The irony is that the biggest risk for CISOs may not be over-trusting AI but under-trusting it.

Prohibiting its use or hesitating too long doesn’t eliminate risk; it pushes adoption underground. As I noted in when I spoke with the AWS execs, shadow AI is inevitable if organizations don’t provide sanctioned, trustworthy ways to use these tools. Better to offer systems with defined guardrails and clear reporting than to let complexity drive people to unmanaged solutions.

There is also a cultural challenge: avoiding skill atrophy. Kennedy cautioned that when machines take over routine work, human troubleshooting abilities can fade. AWS addresses this with intentional “game days” to keep engineers sharp. Enterprises will need similar practices to maintain judgment and expertise even as automation expands.

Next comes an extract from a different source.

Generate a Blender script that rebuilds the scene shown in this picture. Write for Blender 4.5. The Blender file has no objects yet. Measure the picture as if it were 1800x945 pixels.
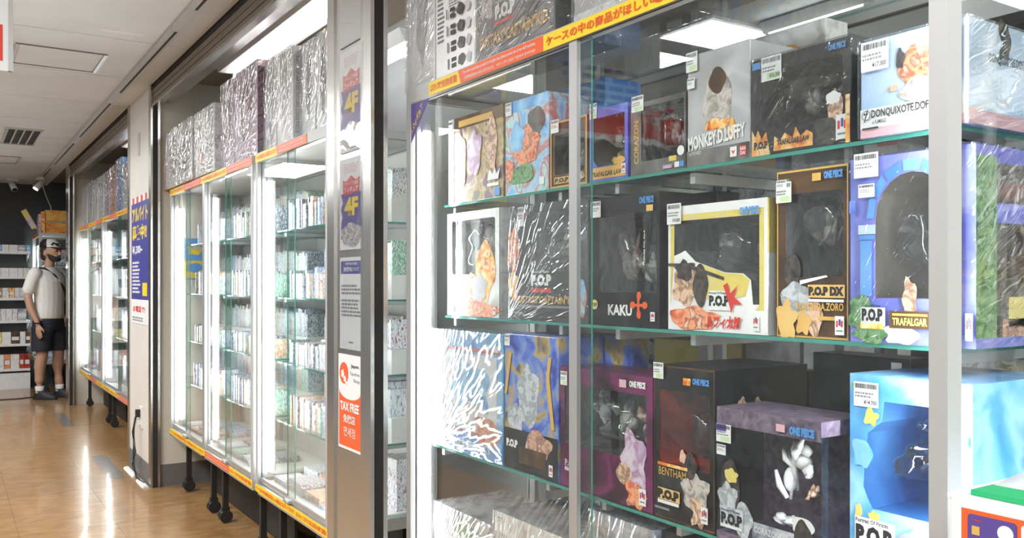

The Blueprint for Trustworthy AI

The takeaway from re:Inforce is clear. The path to trustworthy AI isn’t paved with bold claims or dramatic leaps. It’s incremental and pragmatic:

  • Simplify first. Reduce dashboards, alerts and seams between tools.
  • Prove accuracy. Hold systems back until they clear a high bar.
  • Add guardrails. Define boundaries that make automation predictable.
  • Scale trust gradually. Move from human-in-the-loop to closed-loop with report-back when the technology earns it.
  • Keep humans sharp. Train, test and preserve the judgment that machines can’t replace.

The industry has been chasing “single panes of glass” for decades. What’s emerging now is something more powerful: a simplified, trustworthy interface where AI handles the haystacks and humans focus on the needles.

That’s not magic, and it’s not snake oil. It’s what progress looks like when simplicity and trust become the cornerstones of security.